When ExceptionCallbackMain is run, the following output occurs (your output should match):

 1: in constructor - initializing...
 2: EXCEPTION #1, source=ExceptionCallback[isAlive()=true]
 3: java.lang.NumberFormatException: j20
 4:     at java.lang.Integer.parseInt(Compiled Code)
 5:     at java.lang.Integer.parseInt(Integer.java:458)
 6:     at ExceptionCallback.makeConnection(ExceptionCallback.java:76)
 7:     at ExceptionCallback.runWork(ExceptionCallback.java:58)
 8:     at ExceptionCallback.access$0(ExceptionCallback.java:56)
 9:     at ExceptionCallback$1.run(ExceptionCallback.java:44)
10:     at java.lang.Thread.run(Thread.java:479)
11: EXCEPTION #2, source=ExceptionCallback[isAlive()=true]
12: java.io.IOException: connection refused
13:     at ExceptionCallback.connectToPort(ExceptionCallback.java:86)
14:     at ExceptionCallback.makeConnection(ExceptionCallback.java:82)
15:     at ExceptionCallback.runWork(ExceptionCallback.java:58)
16:     at ExceptionCallback.access$0(ExceptionCallback.java:56)
17:     at ExceptionCallback$1.run(ExceptionCallback.java:44)
18:     at java.lang.Thread.run(Thread.java:479)
19: EXCEPTION #3, source=ExceptionCallback[isAlive()=true]
20: java.lang.NullPointerException
21:     at ExceptionCallback.determineLength(ExceptionCallback.java:90)
22:     at ExceptionCallback.runWork(ExceptionCallback.java:66)
23:     at ExceptionCallback.access$0(ExceptionCallback.java:56)
24:     at ExceptionCallback$1.run(ExceptionCallback.java:44)
25:     at java.lang.Thread.run(Thread.java:479)

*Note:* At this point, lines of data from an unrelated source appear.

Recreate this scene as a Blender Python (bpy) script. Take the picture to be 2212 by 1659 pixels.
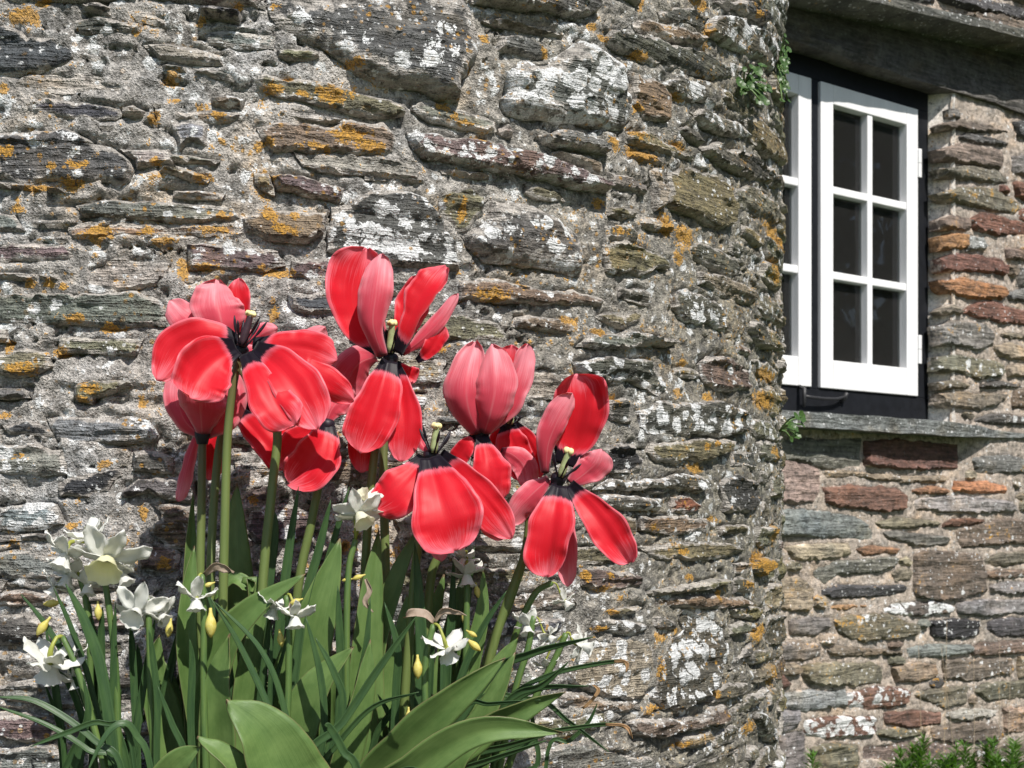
import bpy, bmesh, math, random
import numpy as np
from mathutils import Vector, Matrix
from mathutils.geometry import delaunay_2d_cdt

random.seed(7); np.random.seed(7)
SC = bpy.context.scene
COL = SC.collection
for o in list(bpy.data.objects): bpy.data.objects.remove(o)

# ------------------------------------------------------------------ camera
PW, PH, FPX, CX, HZ = 2211.0, 1659.0, 2600.0, 1105.5, 1124.0
CAMZ = 1.0
cam = bpy.data.cameras.new('camera'); camo = bpy.data.objects.new('camera', cam); COL.objects.link(camo)
camo.location = (0, 0, CAMZ); camo.rotation_euler = (math.radians(90), 0, 0)
cam.sensor_fit = 'HORIZONTAL'; cam.sensor_width = 36.0; cam.lens = 36.0*FPX/PW
cam.shift_y = (HZ-PH/2)/PW; cam.clip_start = 0.05; cam.clip_end = 3000
cam.dof.use_dof = True; cam.dof.focus_distance = 0.98; cam.dof.aperture_fstop = 26
SC.camera = camo
# ------------------------------------------------------------------ sky and sun
SUN_AZ, SUN_EL = 27.5, 50.0          # degrees right of straight behind the camera / above the horizon
sv = Vector((math.sin(math.radians(SUN_AZ))*math.cos(math.radians(SUN_EL)),
             -math.cos(math.radians(SUN_AZ))*math.cos(math.radians(SUN_EL)), math.sin(math.radians(SUN_EL))))
world = bpy.data.worlds.new('World'); SC.world = world; world.use_nodes = True
wn = world.node_tree.nodes; wn.clear()
sky = wn.new('ShaderNodeTexSky'); sky.sky_type = 'NISHITA'; sky.sun_disc = False
sky.sun_elevation = math.radians(SUN_EL); sky.sun_rotation = math.atan2(sv.x, sv.y)
bg = wn.new('ShaderNodeBackground'); bg.inputs['Strength'].default_value = 0.088
wo = wn.new('ShaderNodeOutputWorld')
world.node_tree.links.new(sky.outputs[0], bg.inputs[0]); world.node_tree.links.new(bg.outputs[0], wo.inputs[0])
sl = bpy.data.lights.new('sun', 'SUN'); sl.energy = 4.6; sl.angle = math.radians(0.5); sl.color = (1.0, 0.955, 0.89)
so = bpy.data.objects.new('sun', sl); COL.objects.link(so); so.rotation_euler = sv.to_track_quat('Z', 'Y').to_euler()
SC.view_settings.view_transform = 'Standard'; SC.view_settings.look = 'None'
SC.view_settings.exposure = 0.40; SC.view_settings.gamma = 1.0; SC.view_settings.use_curve_mapping = False
SC.render.engine = 'CYCLES'
SC.cycles.max_bounces = 6; SC.cycles.transparent_max_bounces = 8
SC.cycles.use_denoising = True
SC.cycles.sample_clamp_indirect = 6.0

# ------------------------------------------------------------------ helpers
def P(x, y, d):
    return Vector(((x-CX)/FPX*d, d, CAMZ+(HZ-y)/FPX*d))
def hash3(i, j, k, seed):
    n = (i*374761393 + j*668265263 + k*2147483647 + seed*1274126177) & 0xffffffff
    n = ((n ^ (n >> 13))*1274126177) & 0xffffffff
    n = ((n ^ (n >> 16))*2246822519) & 0xffffffff
    return ((n ^ (n >> 15)) & 0xffff)/65535.0
def vnoise(p, seed=0):
    p = np.asarray(p, float); f = np.floor(p); t = p-f; t = t*t*(3-2*t); f = f.astype(np.int64)
    r = 0
    for a in (0, 1):
        for b in (0, 1):
            for c in (0, 1):
                w = (t[:, 0] if a else 1-t[:, 0])*(t[:, 1] if b else 1-t[:, 1])*(t[:, 2] if c else 1-t[:, 2])
                r = r+w*hash3(f[:, 0]+a, f[:, 1]+b, f[:, 2]+c, seed)
    return r*2-1
def fbm(p, oct=4, seed=0, gain=.5):
    p = np.asarray(p, float); r = 0; a = 1; s = 0
    for o in range(oct):
        r = r+a*vnoise(p*2**o, seed+o*17); s += a; a *= gain
    return r/s
def setp(o, label=None, cat=None, group=None, kind=None):
    if label: o['label'] = label
    if cat: o['category'] = cat
    if group: o['group'] = group
    if kind: o['kind'] = kind
    return o
def empty(name, loc=(0, 0, 0), label=None, cat=None, group=None):
    o = bpy.data.objects.new(name, None); COL.objects.link(o); o.location = loc; o.empty_display_size = .02
    return setp(o, label, cat, group)
def meshobj(name, verts, faces, mats, parent=None, smooth=True, matidx=None, uv=None):
    me = bpy.data.meshes.new(name); me.from_pydata([tuple(v) for v in verts], [], [tuple(f) for f in faces])
    for m in (mats if isinstance(mats, (list, tuple)) else [mats]): me.materials.append(m)
    if matidx is not None: me.polygons.foreach_set('material_index', list(matidx))
    if smooth: me.polygons.foreach_set('use_smooth', [True]*len(me.polygons))
    if uv is not None:
        l = me.uv_layers.new(name='UVMap'); vi = np.empty(len(me.loops), int); me.loops.foreach_get('vertex_index', vi)
        l.data.foreach_set('uv', np.asarray(uv, float)[vi].ravel())
    me.update()
    o = bpy.data.objects.new(name, me); COL.objects.link(o)
    if parent is not None:
        o.parent = parent; o.matrix_parent_inverse = Matrix.Translation(-Vector(parent.location)) if parent.type == 'EMPTY' else Matrix()
    return o

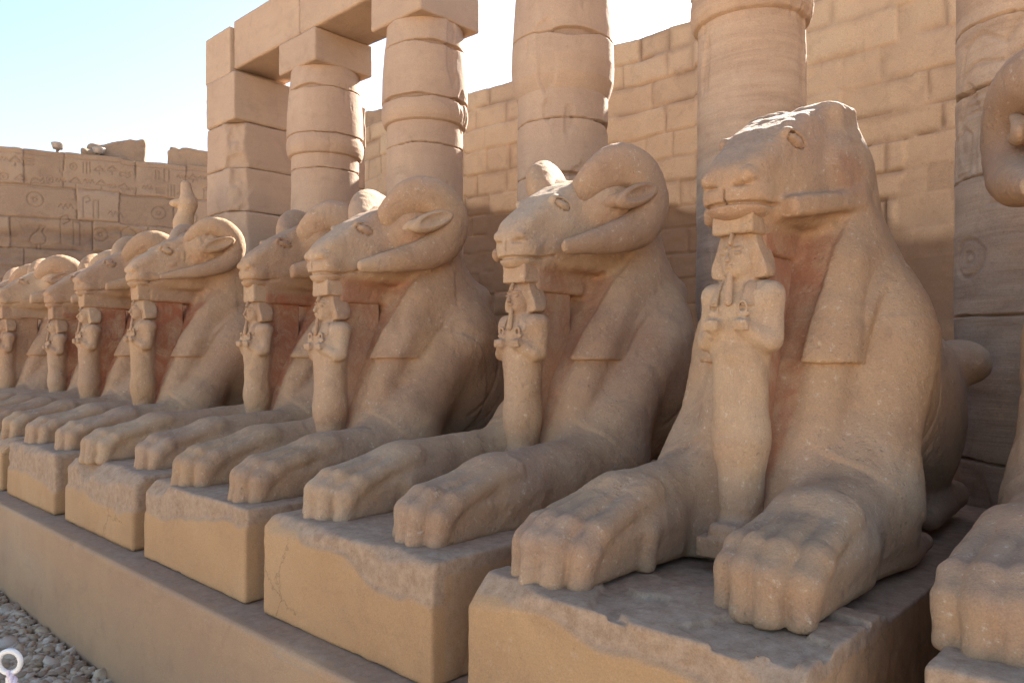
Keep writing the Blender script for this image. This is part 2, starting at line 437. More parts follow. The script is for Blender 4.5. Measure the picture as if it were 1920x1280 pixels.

All of the rigged exceptions are passed back to ExceptionCallbackMain and printed.

It is very likely that you will write code for an active object that can throw exceptions. A typical case would be when worker threads are used to communicate across a network. Exceptions are important and should not be frivolously discarded, but the run() method cannot throw any exceptions back to another thread because it has its own call stack. The exception callback technique I showed you in this chapter can be used to pass any exceptions that might occur back to an object that can monitor them.